MARIO SERGIO CORTELLA |
Segunda-feira,
seis da manhã. O despertador toca e você não quer sair da cama. Está cansado? Ou
não vê sentido no que faz?
Na
introdução de seu novo livro, o filósofo e escritor Mario Sergio Cortella
coloca em poucas palavras o questionamento central da obra, "Por
que fazemos o que fazemos?". Lançada em julho, a obra trata da busca por um propósito no
trabalho, uma das maiores aflições contemporâneas.
Em
entrevista à BBC Brasil, Cortella,
também doutor em Educação e professor, fala como um mundo com muitas possibilidades levou as pessoas a negar que sejam
apenas mais uma peça na engrenagem. E explica como a combinação de um
cenário imediatista, anos de bonança e pais protetores fez com que a
"busca por propósito" dos jovens seja muitas vezes incompatível com a
realidade.
"No dia a dia, a pessoa
se coloca como alguém que vai ter um grande legado, mas fica imaginando o
legado como algo imediato", diz.
Essa
visão "idílica", diz o filósofo, torna escritórios e salas de aula em
palcos de confronto de gerações.
"Parte da nova geração chega nas empresas
mal-educada. Ela não chega mal-escolarizada, chega mal-educada. Não tem noção
de hierarquia, de metas e prazos e acha que você é o pai dela."
Leia
os principais trechos da entrevista abaixo:
O
que desencadeou a volta da busca pelo propósito?
Mario Sergio
Cortella: A
primeira coisa que desencadeou foi um tsunami tecnológico, que nos colocou
tantas variáveis de convivência que a gente fica atordoado.
A
lógica para minha geração foi mais fácil. Qual era a lógica? Crescer, estudar.

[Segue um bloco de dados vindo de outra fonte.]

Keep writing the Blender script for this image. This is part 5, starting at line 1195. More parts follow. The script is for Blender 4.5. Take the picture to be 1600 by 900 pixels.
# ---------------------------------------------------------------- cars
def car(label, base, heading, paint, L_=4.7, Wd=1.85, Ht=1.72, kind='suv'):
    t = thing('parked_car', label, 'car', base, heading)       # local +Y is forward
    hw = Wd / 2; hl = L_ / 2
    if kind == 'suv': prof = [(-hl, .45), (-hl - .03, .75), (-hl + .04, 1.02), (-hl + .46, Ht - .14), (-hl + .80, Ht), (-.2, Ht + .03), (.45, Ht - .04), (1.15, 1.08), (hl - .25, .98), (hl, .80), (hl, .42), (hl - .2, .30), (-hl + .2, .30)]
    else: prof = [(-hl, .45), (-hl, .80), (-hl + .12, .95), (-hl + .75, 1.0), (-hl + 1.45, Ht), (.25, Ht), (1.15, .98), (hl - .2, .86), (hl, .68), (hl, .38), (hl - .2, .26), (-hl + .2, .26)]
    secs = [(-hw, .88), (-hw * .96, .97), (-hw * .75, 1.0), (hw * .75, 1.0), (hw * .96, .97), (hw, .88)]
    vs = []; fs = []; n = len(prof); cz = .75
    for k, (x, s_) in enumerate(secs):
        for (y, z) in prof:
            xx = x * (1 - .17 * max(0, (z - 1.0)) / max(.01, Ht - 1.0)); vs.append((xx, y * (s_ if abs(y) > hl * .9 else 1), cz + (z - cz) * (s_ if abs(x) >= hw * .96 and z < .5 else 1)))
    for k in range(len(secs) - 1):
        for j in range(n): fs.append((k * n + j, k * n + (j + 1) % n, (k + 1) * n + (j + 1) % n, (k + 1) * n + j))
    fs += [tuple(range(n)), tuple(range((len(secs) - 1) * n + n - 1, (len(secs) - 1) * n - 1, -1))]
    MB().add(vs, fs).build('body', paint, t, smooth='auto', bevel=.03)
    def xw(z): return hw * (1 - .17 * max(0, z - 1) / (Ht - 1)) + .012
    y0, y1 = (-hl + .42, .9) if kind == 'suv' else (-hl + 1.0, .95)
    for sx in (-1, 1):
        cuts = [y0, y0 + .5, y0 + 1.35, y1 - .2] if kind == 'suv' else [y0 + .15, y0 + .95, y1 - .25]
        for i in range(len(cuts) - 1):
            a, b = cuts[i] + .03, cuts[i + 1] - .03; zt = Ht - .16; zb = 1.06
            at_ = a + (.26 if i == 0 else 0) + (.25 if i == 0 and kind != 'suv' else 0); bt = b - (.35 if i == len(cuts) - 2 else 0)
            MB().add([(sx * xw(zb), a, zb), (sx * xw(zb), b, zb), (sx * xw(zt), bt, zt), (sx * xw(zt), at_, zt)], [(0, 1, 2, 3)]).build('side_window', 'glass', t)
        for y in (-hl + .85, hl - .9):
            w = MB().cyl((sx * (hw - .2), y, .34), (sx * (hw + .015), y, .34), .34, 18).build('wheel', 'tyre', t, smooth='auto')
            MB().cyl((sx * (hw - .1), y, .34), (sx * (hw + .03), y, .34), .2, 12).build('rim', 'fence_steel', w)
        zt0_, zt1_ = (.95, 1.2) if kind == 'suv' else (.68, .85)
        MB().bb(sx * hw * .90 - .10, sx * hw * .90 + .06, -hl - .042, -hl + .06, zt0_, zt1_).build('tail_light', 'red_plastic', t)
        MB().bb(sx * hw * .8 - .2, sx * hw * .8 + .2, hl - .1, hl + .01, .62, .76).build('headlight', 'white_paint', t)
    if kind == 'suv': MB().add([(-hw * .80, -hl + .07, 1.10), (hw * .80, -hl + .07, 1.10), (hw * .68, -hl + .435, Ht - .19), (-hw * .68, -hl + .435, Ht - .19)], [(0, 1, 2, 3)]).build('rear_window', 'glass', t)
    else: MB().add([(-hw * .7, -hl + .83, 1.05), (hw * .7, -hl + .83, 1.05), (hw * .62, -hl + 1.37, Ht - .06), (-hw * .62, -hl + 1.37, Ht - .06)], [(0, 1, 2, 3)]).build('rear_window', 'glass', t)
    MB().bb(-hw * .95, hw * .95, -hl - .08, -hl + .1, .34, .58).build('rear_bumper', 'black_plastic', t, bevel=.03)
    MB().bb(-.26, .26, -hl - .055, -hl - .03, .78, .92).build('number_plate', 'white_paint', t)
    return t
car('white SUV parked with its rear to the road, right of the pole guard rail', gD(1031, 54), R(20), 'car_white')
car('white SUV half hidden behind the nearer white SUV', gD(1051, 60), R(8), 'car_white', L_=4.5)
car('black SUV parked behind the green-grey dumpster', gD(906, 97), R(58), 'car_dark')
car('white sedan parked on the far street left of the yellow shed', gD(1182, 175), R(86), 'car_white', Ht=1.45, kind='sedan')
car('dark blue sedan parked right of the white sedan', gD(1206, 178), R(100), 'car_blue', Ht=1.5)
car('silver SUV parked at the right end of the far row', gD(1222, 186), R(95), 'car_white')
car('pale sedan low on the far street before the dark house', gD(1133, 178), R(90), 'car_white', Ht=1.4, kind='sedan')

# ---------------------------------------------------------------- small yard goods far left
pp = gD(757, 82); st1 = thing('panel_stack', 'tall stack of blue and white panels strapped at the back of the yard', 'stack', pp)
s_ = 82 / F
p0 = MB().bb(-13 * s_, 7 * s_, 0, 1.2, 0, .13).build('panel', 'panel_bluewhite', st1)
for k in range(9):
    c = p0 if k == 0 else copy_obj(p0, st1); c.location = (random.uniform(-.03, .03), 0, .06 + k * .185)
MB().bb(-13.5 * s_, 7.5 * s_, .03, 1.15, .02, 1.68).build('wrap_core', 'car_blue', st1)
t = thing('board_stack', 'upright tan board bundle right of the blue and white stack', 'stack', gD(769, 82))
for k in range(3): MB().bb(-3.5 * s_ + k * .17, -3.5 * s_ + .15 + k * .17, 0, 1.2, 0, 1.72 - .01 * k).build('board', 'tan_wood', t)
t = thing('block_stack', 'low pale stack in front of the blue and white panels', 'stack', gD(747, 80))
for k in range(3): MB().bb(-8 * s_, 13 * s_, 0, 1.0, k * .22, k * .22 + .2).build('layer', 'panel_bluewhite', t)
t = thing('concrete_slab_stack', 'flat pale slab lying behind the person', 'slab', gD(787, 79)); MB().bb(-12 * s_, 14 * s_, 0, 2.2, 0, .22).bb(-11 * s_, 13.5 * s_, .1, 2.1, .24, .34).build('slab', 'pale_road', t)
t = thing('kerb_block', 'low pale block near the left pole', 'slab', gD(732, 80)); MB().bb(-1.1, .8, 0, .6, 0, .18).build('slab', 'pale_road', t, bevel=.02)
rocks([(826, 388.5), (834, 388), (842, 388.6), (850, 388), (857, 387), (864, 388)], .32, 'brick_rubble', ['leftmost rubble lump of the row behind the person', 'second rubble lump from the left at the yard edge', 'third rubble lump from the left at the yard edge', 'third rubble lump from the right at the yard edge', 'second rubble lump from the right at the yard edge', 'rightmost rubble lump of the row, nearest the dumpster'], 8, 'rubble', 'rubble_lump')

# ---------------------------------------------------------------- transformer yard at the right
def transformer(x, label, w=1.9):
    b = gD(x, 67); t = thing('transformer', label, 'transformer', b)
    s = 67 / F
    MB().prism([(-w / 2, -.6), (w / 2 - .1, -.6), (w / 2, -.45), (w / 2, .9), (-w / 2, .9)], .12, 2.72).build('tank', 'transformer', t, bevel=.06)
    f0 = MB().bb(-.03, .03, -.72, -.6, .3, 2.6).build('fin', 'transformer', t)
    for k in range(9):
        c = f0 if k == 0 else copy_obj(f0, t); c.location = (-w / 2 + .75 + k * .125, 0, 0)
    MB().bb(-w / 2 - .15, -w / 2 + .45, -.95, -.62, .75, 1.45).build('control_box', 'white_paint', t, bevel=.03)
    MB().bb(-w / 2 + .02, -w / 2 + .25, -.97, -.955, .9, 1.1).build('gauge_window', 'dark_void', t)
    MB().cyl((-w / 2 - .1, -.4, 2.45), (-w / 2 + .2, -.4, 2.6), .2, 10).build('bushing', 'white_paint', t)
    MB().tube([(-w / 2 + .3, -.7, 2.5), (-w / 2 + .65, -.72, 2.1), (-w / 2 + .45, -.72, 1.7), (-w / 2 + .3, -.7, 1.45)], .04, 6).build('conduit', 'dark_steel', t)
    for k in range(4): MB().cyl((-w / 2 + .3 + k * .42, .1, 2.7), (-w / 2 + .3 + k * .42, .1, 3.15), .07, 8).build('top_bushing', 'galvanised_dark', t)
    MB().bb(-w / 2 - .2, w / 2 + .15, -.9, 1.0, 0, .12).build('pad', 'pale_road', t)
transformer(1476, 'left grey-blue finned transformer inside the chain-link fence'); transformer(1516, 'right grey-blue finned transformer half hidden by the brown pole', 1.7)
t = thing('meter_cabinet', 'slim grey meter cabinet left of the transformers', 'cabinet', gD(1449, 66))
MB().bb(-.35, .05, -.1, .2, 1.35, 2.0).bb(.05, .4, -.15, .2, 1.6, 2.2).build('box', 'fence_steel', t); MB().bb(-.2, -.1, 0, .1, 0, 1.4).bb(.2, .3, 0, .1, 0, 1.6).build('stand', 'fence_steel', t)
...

Era escola, e dependendo da tua condição, faculdade. Não era comunicação em
artes do corpo. Era direito, engenharia, tinha uma restrição.
Essa overdose de variáveis
gerou dificuldade de fazer escolhas. Isso produz angústia em relação a esse polo do
propósito. Por que faço o que estou
fazendo? Faço por que me mandam ou por que desejo fazer? Tem uma série de
questões que não existiam num mundo menos complexo.
Não foi à toa que a
filosofia veio com força nos últimos vinte anos. Ela voltou porque grandes
questões do tipo "para onde eu vou?", "quem sou eu?",
vieram à tona.
Podemos
dizer que nesse contexto vai ser cada vez menor o número de pessoas que não tem
esses questionamentos?
Cortella: Cada vez menor será o número
de pessoas que não se incomoda com isso. O próprio mundo digital traz o tempo
todo, nas redes sociais, a pergunta: "por que faço o que faço?",
"por que tomo essa posição?". E aquilo que os blogs e os youtubers estão fazendo é uma
provocação: seja inteiro, autêntico. É a expressão "seja você mesmo", evite a vida de gado.
No
seu livro, você fala da importância do reconhecimento no trabalho. Qual é ela?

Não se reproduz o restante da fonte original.